Stored data entries:
Begin
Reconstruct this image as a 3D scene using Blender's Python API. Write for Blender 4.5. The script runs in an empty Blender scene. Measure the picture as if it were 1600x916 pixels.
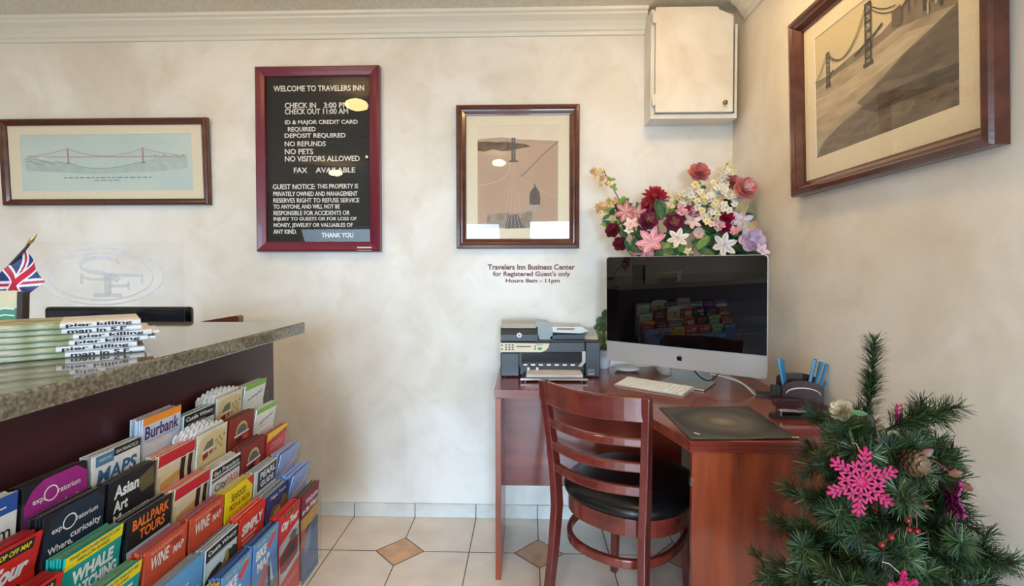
import bpy, math, random
from math import sin, cos, pi, radians, sqrt, atan2
from mathutils import Vector, Matrix

S = bpy.context.scene
COL = S.collection
random.seed(7)

# ------------------------------------------------------------------ camera, world, exposure
cam_data = bpy.data.cameras.new('camera')
cam = bpy.data.objects.new('camera', cam_data)
COL.objects.link(cam)
cam_data.sensor_fit = 'HORIZONTAL'
cam_data.sensor_width = 36.0
cam_data.lens = 36.0 * 770.0 / 1600.0
cam_data.shift_y = -21.0 / 1600.0
cam_data.clip_start = 0.02
cam.location = (0, 0, 1.235)
cam.rotation_euler = (radians(90 - 1.35), 0, radians(1.64))
S.camera = cam

S.view_settings.view_transform = 'Standard'
S.view_settings.look = 'None'
S.view_settings.gamma = 1.0
S.view_settings.use_curve_mapping = False
S.view_settings.exposure = 0.06

W = bpy.data.worlds.new('world')
S.world = W
W.use_nodes = True
W.node_tree.nodes['Background'].inputs[0].default_value = (0.72, 0.84, 1.0, 1)
W.node_tree.nodes['Background'].inputs[1].default_value = 1.2

BACK, RIGHT, LEFT, FRONT, CEIL = 2.41, 0.99, -3.75, -3.3, 2.45

def area_light(name, loc, rot, sx, sy, power, color):
    l = bpy.data.lights.new(name, 'AREA')
    l.shape = 'RECTANGLE'; l.size = sx; l.size_y = sy
    l.energy = power; l.color = color
    o = bpy.data.objects.new(name, l)
    o.location = loc; o.rotation_euler = rot
    COL.objects.link(o)
    return o

# windows in the wall behind the camera: (x0, x1, z0, z1, watts of daylight)
WINDOWS = [(-3.45, -1.75, 0.75, 1.95, 40), (-1.15, -0.35, 0.12, 1.95, 48), (0.02, 0.82, 0.85, 1.95, 54)]
for (x0, x1, z0, z1, p) in WINDOWS:
    o = area_light('window_daylight', ((x0+x1)/2, FRONT+0.03+0.27*(z1-z0), (z0+z1)/2), (radians(90-33), 0, 0), x1-x0-0.08, z1-z0-0.08, p, (0.54, 0.77, 1.0))
    o.data.spread = radians(95)
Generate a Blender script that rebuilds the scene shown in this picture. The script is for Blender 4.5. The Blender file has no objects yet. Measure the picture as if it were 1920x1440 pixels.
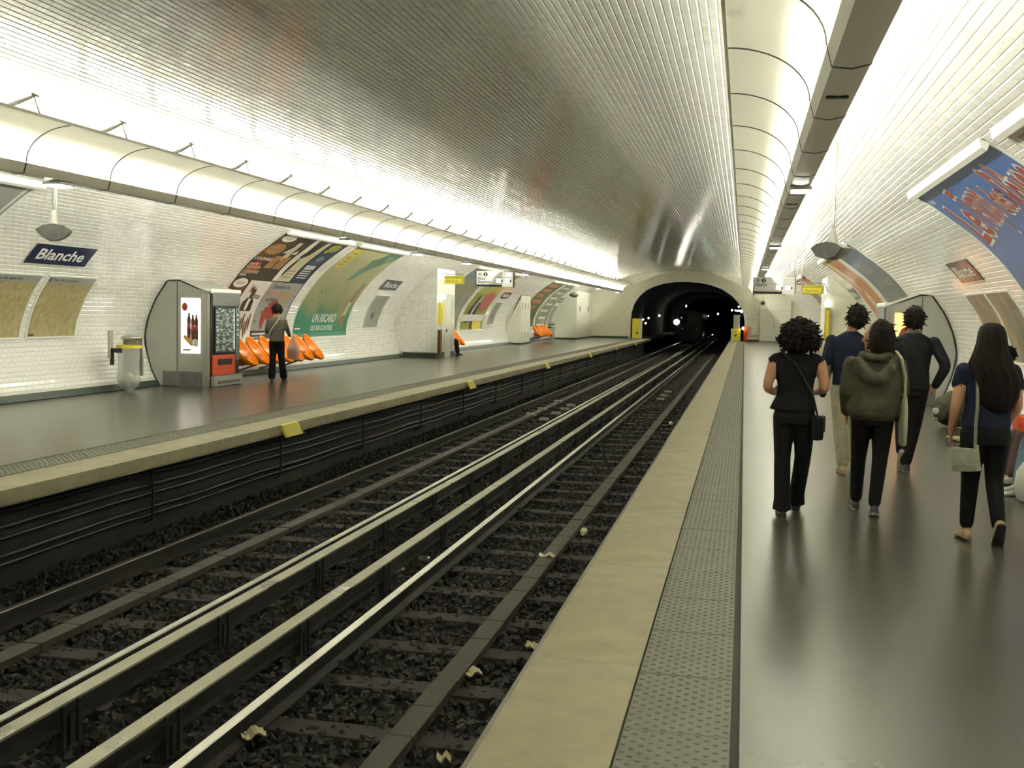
End
→ **STATED TASK**
Without the pictures, please reproduce each line of the listing above exactly, from the first one through the line bearing "random.seed(7)".

→ **COMPLETE RESPONSE**
Reconstruct this image as a 3D scene using Blender's Python API. Write for Blender 4.5. The script runs in an empty Blender scene. Measure the picture as if it were 1600x916 pixels.
import bpy, math, random
from math import sin, cos, pi, radians, sqrt, atan2
from mathutils import Vector, Matrix

S = bpy.context.scene
COL = S.collection
random.seed(7)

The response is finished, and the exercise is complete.